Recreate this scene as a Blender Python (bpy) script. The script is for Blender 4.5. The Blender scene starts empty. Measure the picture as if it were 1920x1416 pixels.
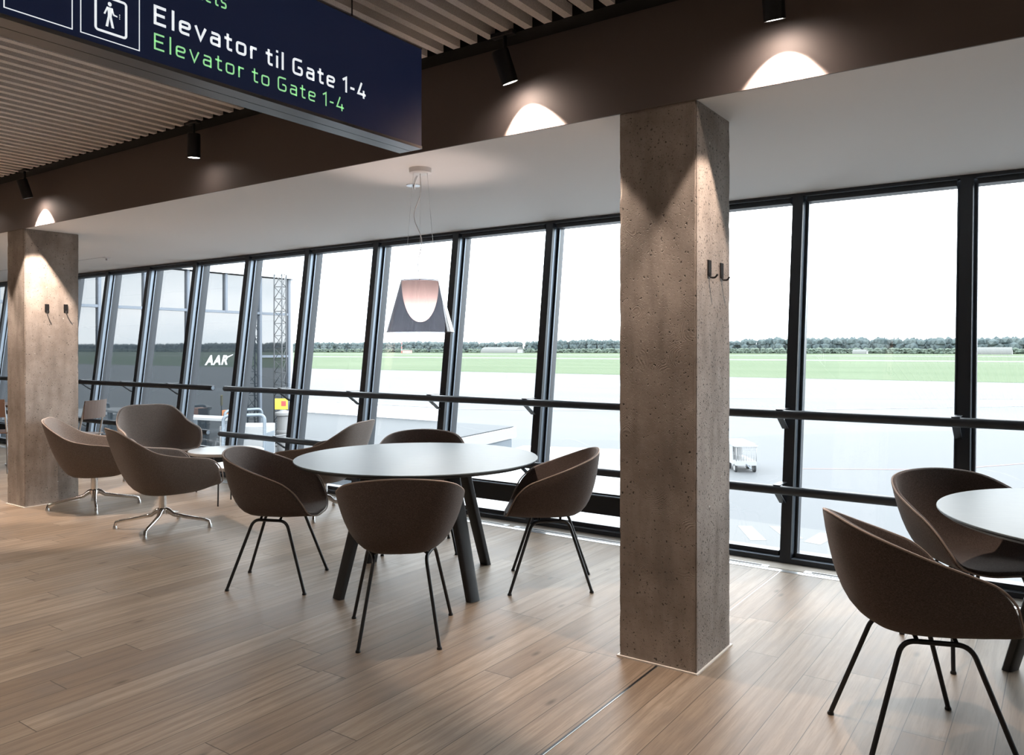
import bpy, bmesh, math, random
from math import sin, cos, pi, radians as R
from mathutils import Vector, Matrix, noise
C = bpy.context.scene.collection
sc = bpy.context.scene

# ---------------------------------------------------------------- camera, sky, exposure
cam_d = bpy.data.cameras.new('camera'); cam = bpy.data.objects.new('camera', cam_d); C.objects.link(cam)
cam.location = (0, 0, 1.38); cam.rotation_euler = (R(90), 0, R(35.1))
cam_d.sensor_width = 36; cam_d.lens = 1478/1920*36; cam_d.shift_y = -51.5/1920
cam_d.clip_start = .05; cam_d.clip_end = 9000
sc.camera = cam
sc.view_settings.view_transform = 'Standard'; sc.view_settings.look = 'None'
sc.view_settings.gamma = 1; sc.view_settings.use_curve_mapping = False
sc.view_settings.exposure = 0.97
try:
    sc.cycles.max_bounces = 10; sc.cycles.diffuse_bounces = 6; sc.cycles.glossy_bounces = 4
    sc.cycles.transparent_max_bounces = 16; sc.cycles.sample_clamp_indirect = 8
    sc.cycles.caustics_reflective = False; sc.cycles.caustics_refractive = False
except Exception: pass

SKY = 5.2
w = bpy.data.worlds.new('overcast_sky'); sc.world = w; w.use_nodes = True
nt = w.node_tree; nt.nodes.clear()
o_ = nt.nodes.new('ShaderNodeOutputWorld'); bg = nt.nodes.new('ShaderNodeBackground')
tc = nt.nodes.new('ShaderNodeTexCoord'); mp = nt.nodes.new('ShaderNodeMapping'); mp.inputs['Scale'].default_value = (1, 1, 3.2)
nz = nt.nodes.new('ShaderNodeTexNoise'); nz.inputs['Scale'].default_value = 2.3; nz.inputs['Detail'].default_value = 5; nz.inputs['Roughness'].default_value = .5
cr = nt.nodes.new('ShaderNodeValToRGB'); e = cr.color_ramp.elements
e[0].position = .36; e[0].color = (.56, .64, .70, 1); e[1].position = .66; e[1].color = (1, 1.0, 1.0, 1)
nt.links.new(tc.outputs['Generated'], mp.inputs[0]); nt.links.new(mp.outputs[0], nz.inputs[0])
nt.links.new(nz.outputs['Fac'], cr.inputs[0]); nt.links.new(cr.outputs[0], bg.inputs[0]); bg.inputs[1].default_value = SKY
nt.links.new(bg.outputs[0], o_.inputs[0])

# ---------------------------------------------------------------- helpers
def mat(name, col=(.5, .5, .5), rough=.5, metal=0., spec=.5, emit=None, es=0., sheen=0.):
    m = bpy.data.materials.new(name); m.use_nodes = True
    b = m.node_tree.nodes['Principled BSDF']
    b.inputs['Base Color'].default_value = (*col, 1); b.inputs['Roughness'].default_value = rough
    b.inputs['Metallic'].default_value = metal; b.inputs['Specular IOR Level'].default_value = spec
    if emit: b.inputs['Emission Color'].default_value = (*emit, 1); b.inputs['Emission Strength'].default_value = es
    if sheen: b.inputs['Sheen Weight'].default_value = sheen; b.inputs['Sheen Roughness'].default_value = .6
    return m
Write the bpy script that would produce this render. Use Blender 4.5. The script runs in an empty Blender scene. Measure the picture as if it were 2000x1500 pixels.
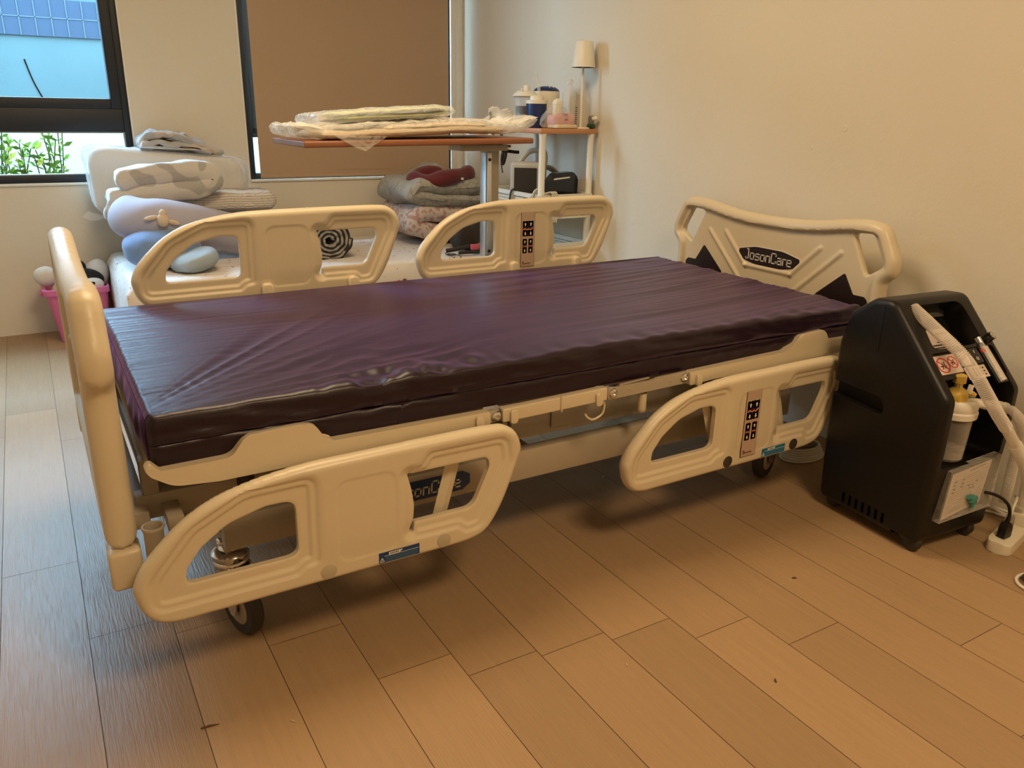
++++++++++
> **Do this**: Restate the whole listing above exactly, please, omitting every image.

> **Result**:
Recreate this scene as a Blender Python (bpy) script. The script is for Blender 4.5. The Blender scene starts empty. Measure the picture as if it were 1920x1416 pixels.
import bpy, bmesh, math, random
from math import sin, cos, pi, radians as R
from mathutils import Vector, Matrix, noise
C = bpy.context.scene.collection
sc = bpy.context.scene

# ---------------------------------------------------------------- camera, sky, exposure
cam_d = bpy.data.cameras.new('camera'); cam = bpy.data.objects.new('camera', cam_d); C.objects.link(cam)
cam.location = (0, 0, 1.38); cam.rotation_euler = (R(90), 0, R(35.1))
cam_d.sensor_width = 36; cam_d.lens = 1478/1920*36; cam_d.shift_y = -51.5/1920
cam_d.clip_start = .05; cam_d.clip_end = 9000
sc.camera = cam
sc.view_settings.view_transform = 'Standard'; sc.view_settings.look = 'None'
sc.view_settings.gamma = 1; sc.view_settings.use_curve_mapping = False
sc.view_settings.exposure = 0.97
try:
    sc.cycles.max_bounces = 10; sc.cycles.diffuse_bounces = 6; sc.cycles.glossy_bounces = 4
    sc.cycles.transparent_max_bounces = 16; sc.cycles.sample_clamp_indirect = 8
    sc.cycles.caustics_reflective = False; sc.cycles.caustics_refractive = False
except Exception: pass

SKY = 5.2
w = bpy.data.worlds.new('overcast_sky'); sc.world = w; w.use_nodes = True
nt = w.node_tree; nt.nodes.clear()
o_ = nt.nodes.new('ShaderNodeOutputWorld'); bg = nt.nodes.new('ShaderNodeBackground')
tc = nt.nodes.new('ShaderNodeTexCoord'); mp = nt.nodes.new('ShaderNodeMapping'); mp.inputs['Scale'].default_value = (1, 1, 3.2)
nz = nt.nodes.new('ShaderNodeTexNoise'); nz.inputs['Scale'].default_value = 2.3; nz.inputs['Detail'].default_value = 5; nz.inputs['Roughness'].default_value = .5
cr = nt.nodes.new('ShaderNodeValToRGB'); e = cr.color_ramp.elements
e[0].position = .36; e[0].color = (.56, .64, .70, 1); e[1].position = .66; e[1].color = (1, 1.0, 1.0, 1)
nt.links.new(tc.outputs['Generated'], mp.inputs[0]); nt.links.new(mp.outputs[0], nz.inputs[0])
nt.links.new(nz.outputs['Fac'], cr.inputs[0]); nt.links.new(cr.outputs[0], bg.inputs[0]); bg.inputs[1].default_value = SKY
nt.links.new(bg.outputs[0], o_.inputs[0])

# ---------------------------------------------------------------- helpers
def mat(name, col=(.5, .5, .5), rough=.5, metal=0., spec=.5, emit=None, es=0., sheen=0.):
    m = bpy.data.materials.new(name); m.use_nodes = True
    b = m.node_tree.nodes['Principled BSDF']
    b.inputs['Base Color'].default_value = (*col, 1); b.inputs['Roughness'].default_value = rough
    b.inputs['Metallic'].default_value = metal; b.inputs['Specular IOR Level'].default_value = spec
    if emit: b.inputs['Emission Color'].default_value = (*emit, 1); b.inputs['Emission Strength'].default_value = es
    if sheen: b.inputs['Sheen Weight'].default_value = sheen; b.inputs['Sheen Roughness'].default_value = .6
    return m
Write the bpy script that would produce this render. Use Blender 4.5. The script runs in an empty Blender scene. Measure the picture as if it were 2000x1500 pixels.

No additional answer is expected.